Restate all of the data exactly.
-----
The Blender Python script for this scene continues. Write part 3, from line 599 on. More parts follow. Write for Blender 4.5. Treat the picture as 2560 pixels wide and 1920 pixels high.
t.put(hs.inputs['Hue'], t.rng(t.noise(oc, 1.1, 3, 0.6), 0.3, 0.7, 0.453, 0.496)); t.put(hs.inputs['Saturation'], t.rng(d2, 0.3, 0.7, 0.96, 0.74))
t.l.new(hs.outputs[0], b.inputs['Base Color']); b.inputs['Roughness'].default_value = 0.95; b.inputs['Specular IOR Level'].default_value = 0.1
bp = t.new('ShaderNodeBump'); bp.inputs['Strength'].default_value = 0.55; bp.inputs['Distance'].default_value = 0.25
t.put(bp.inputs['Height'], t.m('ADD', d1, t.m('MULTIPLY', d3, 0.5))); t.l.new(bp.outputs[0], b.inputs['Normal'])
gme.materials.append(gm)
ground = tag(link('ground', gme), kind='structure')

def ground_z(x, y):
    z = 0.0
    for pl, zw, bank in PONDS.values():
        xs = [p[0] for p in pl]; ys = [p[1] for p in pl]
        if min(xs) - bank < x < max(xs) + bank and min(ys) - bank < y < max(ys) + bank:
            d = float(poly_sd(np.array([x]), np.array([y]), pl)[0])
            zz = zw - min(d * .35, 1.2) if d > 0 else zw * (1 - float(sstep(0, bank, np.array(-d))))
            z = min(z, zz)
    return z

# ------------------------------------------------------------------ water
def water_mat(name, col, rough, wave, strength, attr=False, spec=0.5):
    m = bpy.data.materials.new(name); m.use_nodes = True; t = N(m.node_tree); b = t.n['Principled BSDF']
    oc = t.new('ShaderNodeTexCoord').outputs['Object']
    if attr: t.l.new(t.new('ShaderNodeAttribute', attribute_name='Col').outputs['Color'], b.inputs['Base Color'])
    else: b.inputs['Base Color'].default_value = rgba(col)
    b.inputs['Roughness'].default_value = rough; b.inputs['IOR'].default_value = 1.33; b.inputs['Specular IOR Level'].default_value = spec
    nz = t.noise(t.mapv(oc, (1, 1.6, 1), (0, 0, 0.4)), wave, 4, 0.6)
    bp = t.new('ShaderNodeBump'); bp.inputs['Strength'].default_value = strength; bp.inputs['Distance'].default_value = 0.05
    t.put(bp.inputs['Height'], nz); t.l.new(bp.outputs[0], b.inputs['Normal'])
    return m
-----
# [Response]
The Blender Python script for this scene continues. Write part 3, from line 599 on. More parts follow. Write for Blender 4.5. Treat the picture as 2560 pixels wide and 1920 pixels high.
t.put(hs.inputs['Hue'], t.rng(t.noise(oc, 1.1, 3, 0.6), 0.3, 0.7, 0.453, 0.496)); t.put(hs.inputs['Saturation'], t.rng(d2, 0.3, 0.7, 0.96, 0.74))
t.l.new(hs.outputs[0], b.inputs['Base Color']); b.inputs['Roughness'].default_value = 0.95; b.inputs['Specular IOR Level'].default_value = 0.1
bp = t.new('ShaderNodeBump'); bp.inputs['Strength'].default_value = 0.55; bp.inputs['Distance'].default_value = 0.25
t.put(bp.inputs['Height'], t.m('ADD', d1, t.m('MULTIPLY', d3, 0.5))); t.l.new(bp.outputs[0], b.inputs['Normal'])
gme.materials.append(gm)
ground = tag(link('ground', gme), kind='structure')

def ground_z(x, y):
    z = 0.0
    for pl, zw, bank in PONDS.values():
        xs = [p[0] for p in pl]; ys = [p[1] for p in pl]
        if min(xs) - bank < x < max(xs) + bank and min(ys) - bank < y < max(ys) + bank:
            d = float(poly_sd(np.array([x]), np.array([y]), pl)[0])
            zz = zw - min(d * .35, 1.2) if d > 0 else zw * (1 - float(sstep(0, bank, np.array(-d))))
            z = min(z, zz)
    return z

# ------------------------------------------------------------------ water
def water_mat(name, col, rough, wave, strength, attr=False, spec=0.5):
    m = bpy.data.materials.new(name); m.use_nodes = True; t = N(m.node_tree); b = t.n['Principled BSDF']
    oc = t.new('ShaderNodeTexCoord').outputs['Object']
    if attr: t.l.new(t.new('ShaderNodeAttribute', attribute_name='Col').outputs['Color'], b.inputs['Base Color'])
    else: b.inputs['Base Color'].default_value = rgba(col)
    b.inputs['Roughness'].default_value = rough; b.inputs['IOR'].default_value = 1.33; b.inputs['Specular IOR Level'].default_value = spec
    nz = t.noise(t.mapv(oc, (1, 1.6, 1), (0, 0, 0.4)), wave, 4, 0.6)
    bp = t.new('ShaderNodeBump'); bp.inputs['Strength'].default_value = strength; bp.inputs['Distance'].default_value = 0.05
    t.put(bp.inputs['Height'], nz); t.l.new(bp.outputs[0], b.inputs['Normal'])
    return m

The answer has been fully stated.